Thèse initalement soutenue à Boston University le 17 avril 2008. Nouvelle soutenance à l'université Paul-Verlaine le 8 septembre 2008.

Abstract:
This work deals with the transmission of the sacred through two archetypes: the form of Christian mystery and the traditional form of the Jewish Purim spiel. This study focuses specifically on the actual literary content through a comparative analysis of archetypical forms and of their dramatic expressions in two plays of E. Wiesel and P. Claudel. The aim of this study is to analyze aesthetic preoccupations (according to the culture of the two authors), artistic ones (the influence of the music and of the time) as well as pure dramatic preoccupations (analysis of the writing, of the dramaturgy, semiology…). The numerous biblical allusions of these two works will also be considered. Do we have to deal with religious theatre, with divine mysteries as acts of faith? On the contrary, the pre-existing religion occurs here as a catalyst of the sacred, as a dynamic of tensions and is an efficient ingredient for the enthusiasm of the public (and of the author).
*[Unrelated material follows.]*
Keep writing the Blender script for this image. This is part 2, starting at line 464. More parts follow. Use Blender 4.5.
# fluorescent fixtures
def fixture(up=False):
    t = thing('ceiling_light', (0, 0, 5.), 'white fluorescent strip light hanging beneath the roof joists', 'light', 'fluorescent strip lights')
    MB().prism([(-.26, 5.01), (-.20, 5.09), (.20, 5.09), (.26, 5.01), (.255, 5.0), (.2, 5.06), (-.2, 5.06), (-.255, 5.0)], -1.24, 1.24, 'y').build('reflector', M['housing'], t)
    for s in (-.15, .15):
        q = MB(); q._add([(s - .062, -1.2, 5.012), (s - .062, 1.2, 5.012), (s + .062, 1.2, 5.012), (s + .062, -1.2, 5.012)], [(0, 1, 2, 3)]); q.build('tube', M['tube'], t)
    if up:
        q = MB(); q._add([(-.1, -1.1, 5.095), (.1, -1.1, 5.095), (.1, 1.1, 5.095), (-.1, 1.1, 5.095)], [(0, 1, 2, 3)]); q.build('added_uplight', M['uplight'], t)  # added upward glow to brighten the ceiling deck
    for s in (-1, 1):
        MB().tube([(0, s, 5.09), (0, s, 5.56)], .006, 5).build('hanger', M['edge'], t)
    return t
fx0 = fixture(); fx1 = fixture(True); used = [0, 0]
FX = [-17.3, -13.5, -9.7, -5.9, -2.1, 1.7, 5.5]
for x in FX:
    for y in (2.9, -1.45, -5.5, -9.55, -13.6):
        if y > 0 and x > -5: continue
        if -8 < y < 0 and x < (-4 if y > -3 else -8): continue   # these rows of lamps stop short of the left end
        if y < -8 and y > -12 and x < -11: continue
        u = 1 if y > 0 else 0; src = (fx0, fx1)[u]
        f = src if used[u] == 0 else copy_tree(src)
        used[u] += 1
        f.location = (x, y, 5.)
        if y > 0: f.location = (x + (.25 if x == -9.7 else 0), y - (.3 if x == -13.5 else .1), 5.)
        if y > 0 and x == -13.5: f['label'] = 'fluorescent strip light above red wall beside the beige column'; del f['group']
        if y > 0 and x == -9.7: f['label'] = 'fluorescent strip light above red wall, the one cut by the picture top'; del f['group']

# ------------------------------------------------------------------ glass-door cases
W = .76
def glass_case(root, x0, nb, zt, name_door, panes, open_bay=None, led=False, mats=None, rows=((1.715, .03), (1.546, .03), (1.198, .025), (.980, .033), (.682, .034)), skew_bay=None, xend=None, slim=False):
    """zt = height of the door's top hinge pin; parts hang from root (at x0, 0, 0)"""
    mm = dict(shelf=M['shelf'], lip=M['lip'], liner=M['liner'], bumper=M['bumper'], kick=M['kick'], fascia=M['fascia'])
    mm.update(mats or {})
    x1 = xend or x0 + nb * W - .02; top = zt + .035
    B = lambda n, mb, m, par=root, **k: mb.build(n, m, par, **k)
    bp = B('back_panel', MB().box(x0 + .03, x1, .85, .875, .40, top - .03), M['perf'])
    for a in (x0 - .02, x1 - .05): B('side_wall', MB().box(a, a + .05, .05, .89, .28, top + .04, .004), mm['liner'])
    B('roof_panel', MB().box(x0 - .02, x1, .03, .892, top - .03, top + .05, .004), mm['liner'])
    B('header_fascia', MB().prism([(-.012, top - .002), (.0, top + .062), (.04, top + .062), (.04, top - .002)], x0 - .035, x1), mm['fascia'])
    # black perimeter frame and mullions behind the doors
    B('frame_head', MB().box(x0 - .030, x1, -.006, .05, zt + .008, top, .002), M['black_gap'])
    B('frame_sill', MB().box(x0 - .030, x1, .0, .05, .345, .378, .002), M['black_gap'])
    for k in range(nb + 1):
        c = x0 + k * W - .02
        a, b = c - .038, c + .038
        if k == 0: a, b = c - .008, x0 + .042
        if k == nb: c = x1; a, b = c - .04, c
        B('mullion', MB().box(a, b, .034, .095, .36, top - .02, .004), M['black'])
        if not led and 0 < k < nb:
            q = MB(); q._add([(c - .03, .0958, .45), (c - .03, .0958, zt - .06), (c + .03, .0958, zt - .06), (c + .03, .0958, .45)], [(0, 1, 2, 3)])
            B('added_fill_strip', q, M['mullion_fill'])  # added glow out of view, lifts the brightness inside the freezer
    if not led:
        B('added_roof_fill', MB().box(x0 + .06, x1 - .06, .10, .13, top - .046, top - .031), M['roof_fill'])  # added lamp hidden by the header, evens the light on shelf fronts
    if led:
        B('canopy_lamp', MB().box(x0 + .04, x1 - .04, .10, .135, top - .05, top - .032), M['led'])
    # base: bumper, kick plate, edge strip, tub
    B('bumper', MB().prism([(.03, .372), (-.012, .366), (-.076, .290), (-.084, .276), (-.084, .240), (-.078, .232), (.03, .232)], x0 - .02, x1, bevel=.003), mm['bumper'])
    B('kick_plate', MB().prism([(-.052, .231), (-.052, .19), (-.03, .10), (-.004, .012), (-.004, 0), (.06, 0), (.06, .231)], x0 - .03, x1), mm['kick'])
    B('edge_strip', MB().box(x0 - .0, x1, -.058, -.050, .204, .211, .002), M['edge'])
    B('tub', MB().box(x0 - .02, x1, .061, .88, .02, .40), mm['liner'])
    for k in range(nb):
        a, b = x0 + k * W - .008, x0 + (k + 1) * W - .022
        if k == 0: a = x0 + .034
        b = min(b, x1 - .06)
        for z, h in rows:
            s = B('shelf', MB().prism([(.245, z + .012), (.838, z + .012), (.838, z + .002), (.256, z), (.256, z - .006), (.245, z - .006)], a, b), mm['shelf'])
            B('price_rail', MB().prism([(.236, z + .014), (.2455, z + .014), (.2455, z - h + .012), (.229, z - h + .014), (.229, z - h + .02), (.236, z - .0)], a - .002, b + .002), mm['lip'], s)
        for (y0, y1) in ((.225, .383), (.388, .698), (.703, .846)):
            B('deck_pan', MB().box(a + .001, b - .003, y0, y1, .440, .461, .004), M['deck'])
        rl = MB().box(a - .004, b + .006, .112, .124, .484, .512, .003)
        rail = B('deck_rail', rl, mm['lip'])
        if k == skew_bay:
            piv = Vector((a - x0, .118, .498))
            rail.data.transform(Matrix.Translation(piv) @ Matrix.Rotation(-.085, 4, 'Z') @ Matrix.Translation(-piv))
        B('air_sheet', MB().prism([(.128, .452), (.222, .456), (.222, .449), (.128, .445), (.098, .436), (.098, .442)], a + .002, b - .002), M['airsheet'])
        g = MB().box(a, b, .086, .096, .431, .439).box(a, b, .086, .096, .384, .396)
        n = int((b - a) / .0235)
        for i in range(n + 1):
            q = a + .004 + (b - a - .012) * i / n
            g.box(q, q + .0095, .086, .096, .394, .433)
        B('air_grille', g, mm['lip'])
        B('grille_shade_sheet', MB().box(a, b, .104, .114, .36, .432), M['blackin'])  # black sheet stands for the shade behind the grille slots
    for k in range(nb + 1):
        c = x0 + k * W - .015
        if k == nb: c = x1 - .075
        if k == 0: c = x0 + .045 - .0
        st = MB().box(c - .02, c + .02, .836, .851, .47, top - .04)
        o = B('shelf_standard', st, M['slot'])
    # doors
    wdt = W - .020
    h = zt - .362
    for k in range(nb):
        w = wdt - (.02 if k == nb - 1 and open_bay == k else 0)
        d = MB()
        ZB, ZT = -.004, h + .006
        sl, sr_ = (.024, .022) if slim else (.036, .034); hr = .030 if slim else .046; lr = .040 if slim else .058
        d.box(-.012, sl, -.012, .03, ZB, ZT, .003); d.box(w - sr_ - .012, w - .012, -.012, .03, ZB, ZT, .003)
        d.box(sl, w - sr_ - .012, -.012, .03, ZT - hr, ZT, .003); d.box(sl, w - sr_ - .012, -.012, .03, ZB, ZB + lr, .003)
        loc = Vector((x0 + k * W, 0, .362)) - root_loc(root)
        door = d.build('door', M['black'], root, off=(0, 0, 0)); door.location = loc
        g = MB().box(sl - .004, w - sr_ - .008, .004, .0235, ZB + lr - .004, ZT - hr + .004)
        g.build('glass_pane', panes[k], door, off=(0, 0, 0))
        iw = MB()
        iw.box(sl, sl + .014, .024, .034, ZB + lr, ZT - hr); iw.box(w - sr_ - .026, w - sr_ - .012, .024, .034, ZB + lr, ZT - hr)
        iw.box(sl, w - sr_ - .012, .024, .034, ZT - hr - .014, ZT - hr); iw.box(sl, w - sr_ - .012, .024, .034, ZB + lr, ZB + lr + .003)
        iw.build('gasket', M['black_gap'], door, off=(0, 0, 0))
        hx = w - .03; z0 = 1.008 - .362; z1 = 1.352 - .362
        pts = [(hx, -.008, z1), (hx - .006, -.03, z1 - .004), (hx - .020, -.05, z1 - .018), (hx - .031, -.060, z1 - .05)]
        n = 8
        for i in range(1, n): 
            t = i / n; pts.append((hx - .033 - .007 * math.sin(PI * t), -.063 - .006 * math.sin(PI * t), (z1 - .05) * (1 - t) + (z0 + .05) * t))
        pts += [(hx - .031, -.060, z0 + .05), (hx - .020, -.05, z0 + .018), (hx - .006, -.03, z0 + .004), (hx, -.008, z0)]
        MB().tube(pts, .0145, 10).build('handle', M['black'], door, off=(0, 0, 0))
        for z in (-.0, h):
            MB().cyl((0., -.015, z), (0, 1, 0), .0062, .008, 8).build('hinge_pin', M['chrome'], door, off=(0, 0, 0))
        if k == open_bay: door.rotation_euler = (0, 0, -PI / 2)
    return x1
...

The scenic space eliminates the divine sort of transcendence in order to set up another form of transcendence: the one of the theatre itself that is the altar on which the author is sacrificed and sublimated. The questions which this work attempts to respond to are the following: how to transform the religious sacred into an artistic sacred through Performing Arts and how do two authors of different religious confessions proceed at this? What are the “topoi” (commonplaces) of this passage from the “out of scenic” to the scenic when you touch the domain of the sacred (historic study of the medieval « Mysteries » and parallels with the tradition of the Purim spiel)? If it is the case, what are the dramatic symbols and how do they become significant in the dramatic « material » (scenery, costumes, accessories…)? Finally, can the Logos be translated into a daily prose, which, by being transformed within its everyday nature, becomes dramatic in the work of E. Wiesel and P. Claudel?